• Challenge:
Copy all the material that follows, keeping every character the same.

=== Given data ===

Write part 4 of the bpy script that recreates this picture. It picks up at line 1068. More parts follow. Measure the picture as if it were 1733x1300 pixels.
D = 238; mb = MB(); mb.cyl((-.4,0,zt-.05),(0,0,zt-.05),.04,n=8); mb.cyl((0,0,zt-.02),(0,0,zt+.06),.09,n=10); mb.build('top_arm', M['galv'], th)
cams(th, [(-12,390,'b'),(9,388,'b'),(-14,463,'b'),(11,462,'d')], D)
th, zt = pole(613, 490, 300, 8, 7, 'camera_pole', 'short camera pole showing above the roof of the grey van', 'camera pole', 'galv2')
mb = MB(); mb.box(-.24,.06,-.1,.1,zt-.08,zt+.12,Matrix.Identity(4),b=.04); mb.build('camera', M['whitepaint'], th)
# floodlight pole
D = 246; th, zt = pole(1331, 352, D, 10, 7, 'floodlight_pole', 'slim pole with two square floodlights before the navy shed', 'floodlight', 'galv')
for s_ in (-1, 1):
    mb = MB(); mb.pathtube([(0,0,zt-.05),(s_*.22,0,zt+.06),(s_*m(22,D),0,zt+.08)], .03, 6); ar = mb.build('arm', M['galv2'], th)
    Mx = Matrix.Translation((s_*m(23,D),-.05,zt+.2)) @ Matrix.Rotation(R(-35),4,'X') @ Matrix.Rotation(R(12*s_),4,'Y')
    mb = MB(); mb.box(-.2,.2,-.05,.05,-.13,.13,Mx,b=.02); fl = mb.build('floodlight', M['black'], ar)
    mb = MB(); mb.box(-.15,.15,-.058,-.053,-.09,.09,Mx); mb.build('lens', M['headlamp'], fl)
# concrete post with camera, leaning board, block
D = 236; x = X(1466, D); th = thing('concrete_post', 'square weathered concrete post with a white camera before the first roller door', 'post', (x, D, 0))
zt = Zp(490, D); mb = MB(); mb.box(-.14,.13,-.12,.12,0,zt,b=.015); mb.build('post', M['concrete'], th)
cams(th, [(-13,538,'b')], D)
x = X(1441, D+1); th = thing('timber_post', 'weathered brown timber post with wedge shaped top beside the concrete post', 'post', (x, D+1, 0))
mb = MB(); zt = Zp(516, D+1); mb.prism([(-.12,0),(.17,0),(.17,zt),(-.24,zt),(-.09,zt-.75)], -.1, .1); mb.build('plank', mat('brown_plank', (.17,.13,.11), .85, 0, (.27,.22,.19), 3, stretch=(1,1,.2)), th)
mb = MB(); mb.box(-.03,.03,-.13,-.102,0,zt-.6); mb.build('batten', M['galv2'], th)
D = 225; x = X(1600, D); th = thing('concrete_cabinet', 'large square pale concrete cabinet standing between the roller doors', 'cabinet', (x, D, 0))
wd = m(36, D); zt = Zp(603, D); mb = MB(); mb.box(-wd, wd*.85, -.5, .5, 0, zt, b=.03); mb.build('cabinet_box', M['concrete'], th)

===

• Solution:
Write part 4 of the bpy script that recreates this picture. It picks up at line 1068. More parts follow. Measure the picture as if it were 1733x1300 pixels.
D = 238; mb = MB(); mb.cyl((-.4,0,zt-.05),(0,0,zt-.05),.04,n=8); mb.cyl((0,0,zt-.02),(0,0,zt+.06),.09,n=10); mb.build('top_arm', M['galv'], th)
cams(th, [(-12,390,'b'),(9,388,'b'),(-14,463,'b'),(11,462,'d')], D)
th, zt = pole(613, 490, 300, 8, 7, 'camera_pole', 'short camera pole showing above the roof of the grey van', 'camera pole', 'galv2')
mb = MB(); mb.box(-.24,.06,-.1,.1,zt-.08,zt+.12,Matrix.Identity(4),b=.04); mb.build('camera', M['whitepaint'], th)
# floodlight pole
D = 246; th, zt = pole(1331, 352, D, 10, 7, 'floodlight_pole', 'slim pole with two square floodlights before the navy shed', 'floodlight', 'galv')
for s_ in (-1, 1):
    mb = MB(); mb.pathtube([(0,0,zt-.05),(s_*.22,0,zt+.06),(s_*m(22,D),0,zt+.08)], .03, 6); ar = mb.build('arm', M['galv2'], th)
    Mx = Matrix.Translation((s_*m(23,D),-.05,zt+.2)) @ Matrix.Rotation(R(-35),4,'X') @ Matrix.Rotation(R(12*s_),4,'Y')
    mb = MB(); mb.box(-.2,.2,-.05,.05,-.13,.13,Mx,b=.02); fl = mb.build('floodlight', M['black'], ar)
    mb = MB(); mb.box(-.15,.15,-.058,-.053,-.09,.09,Mx); mb.build('lens', M['headlamp'], fl)
# concrete post with camera, leaning board, block
D = 236; x = X(1466, D); th = thing('concrete_post', 'square weathered concrete post with a white camera before the first roller door', 'post', (x, D, 0))
zt = Zp(490, D); mb = MB(); mb.box(-.14,.13,-.12,.12,0,zt,b=.015); mb.build('post', M['concrete'], th)
cams(th, [(-13,538,'b')], D)
x = X(1441, D+1); th = thing('timber_post', 'weathered brown timber post with wedge shaped top beside the concrete post', 'post', (x, D+1, 0))
mb = MB(); zt = Zp(516, D+1); mb.prism([(-.12,0),(.17,0),(.17,zt),(-.24,zt),(-.09,zt-.75)], -.1, .1); mb.build('plank', mat('brown_plank', (.17,.13,.11), .85, 0, (.27,.22,.19), 3, stretch=(1,1,.2)), th)
mb = MB(); mb.box(-.03,.03,-.13,-.102,0,zt-.6); mb.build('batten', M['galv2'], th)
D = 225; x = X(1600, D); th = thing('concrete_cabinet', 'large square pale concrete cabinet standing between the roller doors', 'cabinet', (x, D, 0))
wd = m(36, D); zt = Zp(603, D); mb = MB(); mb.box(-wd, wd*.85, -.5, .5, 0, zt, b=.03); mb.build('cabinet_box', M['concrete'], th)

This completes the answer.